**MATERIALS PROVIDED**
--- --- ---

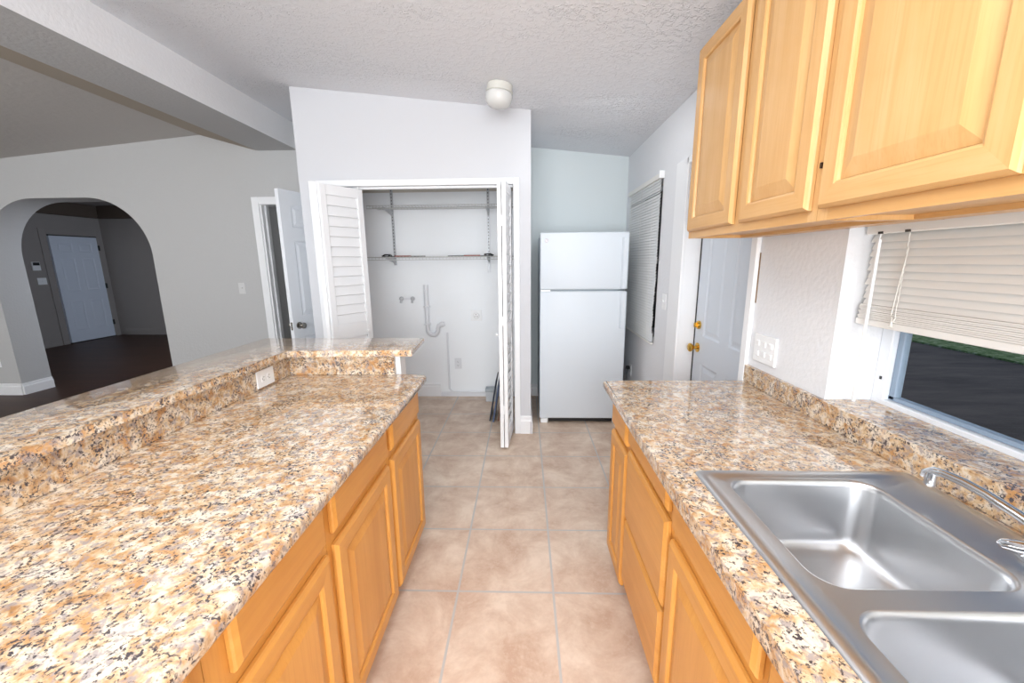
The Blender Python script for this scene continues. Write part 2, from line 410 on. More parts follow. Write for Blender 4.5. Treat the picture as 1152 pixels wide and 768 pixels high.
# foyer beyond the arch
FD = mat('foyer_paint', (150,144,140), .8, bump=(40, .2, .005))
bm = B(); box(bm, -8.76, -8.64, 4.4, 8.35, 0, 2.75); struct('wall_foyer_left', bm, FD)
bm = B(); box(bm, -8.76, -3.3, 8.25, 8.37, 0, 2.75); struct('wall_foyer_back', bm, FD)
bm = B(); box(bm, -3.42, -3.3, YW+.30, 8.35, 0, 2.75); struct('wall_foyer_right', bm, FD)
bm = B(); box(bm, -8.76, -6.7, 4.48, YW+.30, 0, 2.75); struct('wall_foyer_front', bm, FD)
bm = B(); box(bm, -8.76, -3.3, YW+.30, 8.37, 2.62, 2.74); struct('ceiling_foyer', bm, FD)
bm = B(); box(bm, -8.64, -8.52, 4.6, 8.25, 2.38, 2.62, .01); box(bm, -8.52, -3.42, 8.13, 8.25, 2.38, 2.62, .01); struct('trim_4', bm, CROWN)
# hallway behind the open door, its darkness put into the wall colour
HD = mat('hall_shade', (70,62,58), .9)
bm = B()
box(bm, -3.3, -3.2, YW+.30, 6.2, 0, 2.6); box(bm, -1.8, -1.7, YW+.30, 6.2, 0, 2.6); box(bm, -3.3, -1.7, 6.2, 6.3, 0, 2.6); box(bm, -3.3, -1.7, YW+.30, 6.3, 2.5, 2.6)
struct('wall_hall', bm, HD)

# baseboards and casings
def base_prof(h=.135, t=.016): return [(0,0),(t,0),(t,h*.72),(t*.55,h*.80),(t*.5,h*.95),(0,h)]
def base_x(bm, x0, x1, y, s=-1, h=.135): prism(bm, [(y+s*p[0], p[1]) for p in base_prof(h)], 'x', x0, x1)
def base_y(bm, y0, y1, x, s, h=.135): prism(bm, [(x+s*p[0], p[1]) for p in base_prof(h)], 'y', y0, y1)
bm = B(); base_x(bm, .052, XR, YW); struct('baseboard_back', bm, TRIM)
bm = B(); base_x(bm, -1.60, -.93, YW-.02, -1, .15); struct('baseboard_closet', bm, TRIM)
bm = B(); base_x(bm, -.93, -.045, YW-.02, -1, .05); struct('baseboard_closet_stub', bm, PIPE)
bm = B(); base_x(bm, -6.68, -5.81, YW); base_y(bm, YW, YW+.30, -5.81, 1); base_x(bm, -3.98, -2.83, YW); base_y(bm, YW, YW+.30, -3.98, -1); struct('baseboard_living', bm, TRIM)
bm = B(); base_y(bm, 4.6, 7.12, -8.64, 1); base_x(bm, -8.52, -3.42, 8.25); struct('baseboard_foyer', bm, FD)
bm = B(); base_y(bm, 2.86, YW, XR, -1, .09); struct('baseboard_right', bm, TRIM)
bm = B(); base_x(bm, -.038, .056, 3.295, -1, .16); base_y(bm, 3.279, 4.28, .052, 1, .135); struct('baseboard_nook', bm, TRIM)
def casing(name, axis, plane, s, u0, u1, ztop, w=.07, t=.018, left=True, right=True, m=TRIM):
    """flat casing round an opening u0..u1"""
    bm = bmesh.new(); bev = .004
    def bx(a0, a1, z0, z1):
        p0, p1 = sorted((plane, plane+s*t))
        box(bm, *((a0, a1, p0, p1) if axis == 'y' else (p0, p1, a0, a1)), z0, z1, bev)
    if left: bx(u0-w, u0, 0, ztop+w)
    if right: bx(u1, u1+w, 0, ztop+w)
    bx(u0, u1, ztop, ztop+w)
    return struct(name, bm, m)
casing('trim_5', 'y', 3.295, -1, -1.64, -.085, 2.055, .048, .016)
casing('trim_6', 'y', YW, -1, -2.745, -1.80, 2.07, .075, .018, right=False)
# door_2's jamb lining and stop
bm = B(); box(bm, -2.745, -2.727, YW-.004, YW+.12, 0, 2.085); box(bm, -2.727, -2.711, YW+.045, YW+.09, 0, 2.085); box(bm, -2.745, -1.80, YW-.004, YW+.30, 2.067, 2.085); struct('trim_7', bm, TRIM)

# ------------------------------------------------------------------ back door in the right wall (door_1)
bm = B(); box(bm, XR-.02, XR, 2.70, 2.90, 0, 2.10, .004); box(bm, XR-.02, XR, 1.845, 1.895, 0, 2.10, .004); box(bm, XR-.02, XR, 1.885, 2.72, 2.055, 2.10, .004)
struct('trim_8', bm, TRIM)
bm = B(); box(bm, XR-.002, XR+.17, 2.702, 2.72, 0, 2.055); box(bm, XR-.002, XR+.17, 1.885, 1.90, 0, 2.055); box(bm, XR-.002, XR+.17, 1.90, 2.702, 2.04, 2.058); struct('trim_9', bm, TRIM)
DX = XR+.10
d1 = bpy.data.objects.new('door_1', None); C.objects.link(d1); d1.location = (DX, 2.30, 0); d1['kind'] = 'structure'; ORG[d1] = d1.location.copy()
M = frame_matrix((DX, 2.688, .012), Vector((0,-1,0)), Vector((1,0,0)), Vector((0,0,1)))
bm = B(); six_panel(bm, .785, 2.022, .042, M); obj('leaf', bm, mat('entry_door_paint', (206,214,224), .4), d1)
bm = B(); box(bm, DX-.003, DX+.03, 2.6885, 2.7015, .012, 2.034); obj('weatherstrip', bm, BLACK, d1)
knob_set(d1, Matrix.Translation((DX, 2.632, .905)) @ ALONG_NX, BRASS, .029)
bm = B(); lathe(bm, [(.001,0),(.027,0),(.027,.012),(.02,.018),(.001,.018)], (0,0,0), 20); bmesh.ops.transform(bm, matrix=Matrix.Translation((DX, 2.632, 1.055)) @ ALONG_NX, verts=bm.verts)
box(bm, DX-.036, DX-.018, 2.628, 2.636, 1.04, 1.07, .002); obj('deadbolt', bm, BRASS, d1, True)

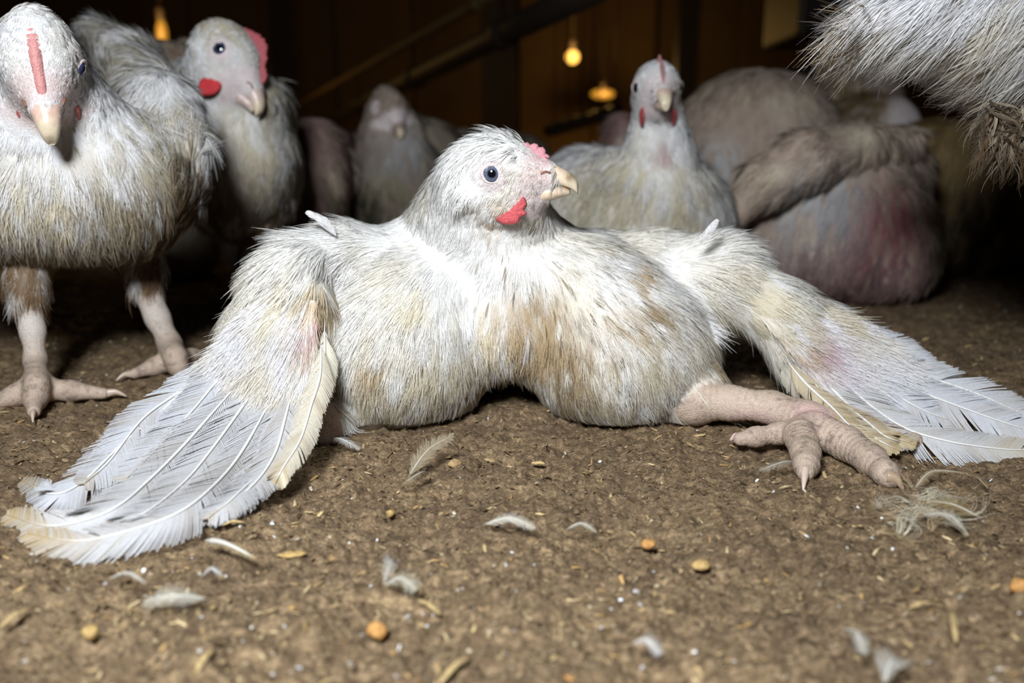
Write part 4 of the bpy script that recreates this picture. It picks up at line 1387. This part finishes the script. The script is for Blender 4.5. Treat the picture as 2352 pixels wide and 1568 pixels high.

--- --- ---

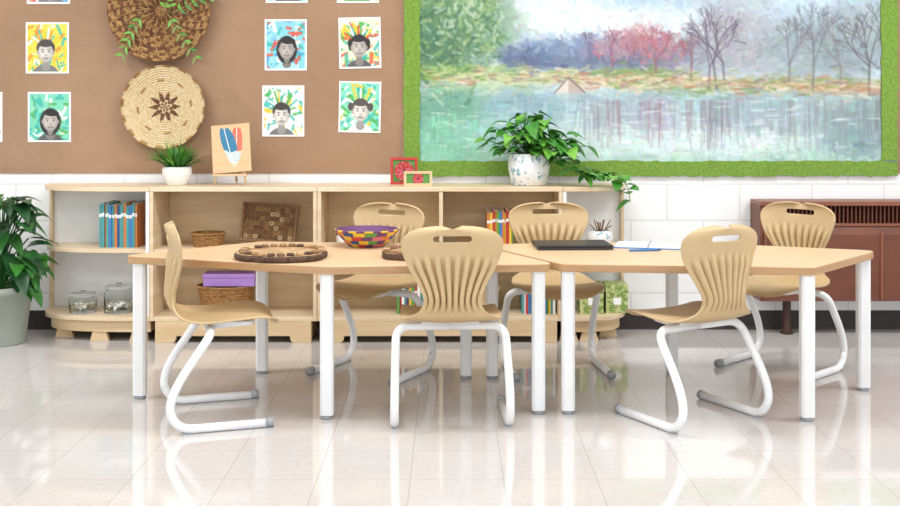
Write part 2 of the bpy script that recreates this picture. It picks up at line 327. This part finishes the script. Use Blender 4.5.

--- --- ---

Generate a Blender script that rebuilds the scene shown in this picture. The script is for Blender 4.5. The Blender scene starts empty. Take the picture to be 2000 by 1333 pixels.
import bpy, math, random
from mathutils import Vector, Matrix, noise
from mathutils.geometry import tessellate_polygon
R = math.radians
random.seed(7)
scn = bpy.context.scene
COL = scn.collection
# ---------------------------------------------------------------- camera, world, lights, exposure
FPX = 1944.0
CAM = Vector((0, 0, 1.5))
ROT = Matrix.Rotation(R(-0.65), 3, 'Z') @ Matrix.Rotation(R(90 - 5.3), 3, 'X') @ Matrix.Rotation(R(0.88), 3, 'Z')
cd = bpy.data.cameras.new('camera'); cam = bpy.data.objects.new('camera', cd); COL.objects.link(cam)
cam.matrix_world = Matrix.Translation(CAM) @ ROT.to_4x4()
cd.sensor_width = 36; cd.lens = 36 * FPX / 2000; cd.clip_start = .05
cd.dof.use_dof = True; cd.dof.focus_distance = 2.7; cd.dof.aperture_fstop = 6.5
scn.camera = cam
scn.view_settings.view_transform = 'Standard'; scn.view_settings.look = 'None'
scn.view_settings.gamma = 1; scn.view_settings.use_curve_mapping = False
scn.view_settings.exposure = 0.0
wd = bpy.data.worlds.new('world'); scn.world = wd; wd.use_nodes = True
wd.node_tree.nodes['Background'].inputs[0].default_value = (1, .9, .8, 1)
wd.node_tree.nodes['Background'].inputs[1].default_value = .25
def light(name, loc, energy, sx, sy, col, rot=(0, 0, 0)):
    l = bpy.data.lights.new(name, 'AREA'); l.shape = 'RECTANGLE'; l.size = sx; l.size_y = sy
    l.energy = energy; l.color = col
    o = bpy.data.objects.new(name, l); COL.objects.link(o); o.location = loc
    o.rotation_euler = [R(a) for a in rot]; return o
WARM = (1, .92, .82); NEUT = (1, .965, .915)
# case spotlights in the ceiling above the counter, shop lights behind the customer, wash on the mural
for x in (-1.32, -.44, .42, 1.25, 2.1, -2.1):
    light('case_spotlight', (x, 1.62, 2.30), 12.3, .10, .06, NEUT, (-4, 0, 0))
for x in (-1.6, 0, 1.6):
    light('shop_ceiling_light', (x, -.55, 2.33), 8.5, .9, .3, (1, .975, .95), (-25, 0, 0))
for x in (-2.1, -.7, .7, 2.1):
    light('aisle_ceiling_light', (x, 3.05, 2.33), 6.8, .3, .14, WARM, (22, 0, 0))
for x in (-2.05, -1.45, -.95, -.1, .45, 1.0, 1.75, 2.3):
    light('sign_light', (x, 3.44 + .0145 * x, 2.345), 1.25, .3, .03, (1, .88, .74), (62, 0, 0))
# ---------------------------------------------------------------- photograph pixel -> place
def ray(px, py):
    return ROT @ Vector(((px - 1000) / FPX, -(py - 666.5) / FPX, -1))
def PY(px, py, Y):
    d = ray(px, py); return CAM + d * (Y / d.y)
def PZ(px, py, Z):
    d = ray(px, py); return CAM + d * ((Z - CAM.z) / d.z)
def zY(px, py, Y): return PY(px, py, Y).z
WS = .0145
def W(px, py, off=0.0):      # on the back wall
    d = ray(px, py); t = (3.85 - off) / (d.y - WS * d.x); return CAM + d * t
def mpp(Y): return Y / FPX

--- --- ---

**GIVEN PROBLEM**
Extract exactly and only the span of lines that begins at the line containing "The Blender Python" and ends at the line containing "FD = mat('foyer_paint', (150,144,140), .8, bump=(40, .2, .005))".

**EXERCISE RESPONSE**
The Blender Python script for this scene continues. Write part 2, from line 410 on. More parts follow. Write for Blender 4.5. Treat the picture as 1152 pixels wide and 768 pixels high.
# foyer beyond the arch
FD = mat('foyer_paint', (150,144,140), .8, bump=(40, .2, .005))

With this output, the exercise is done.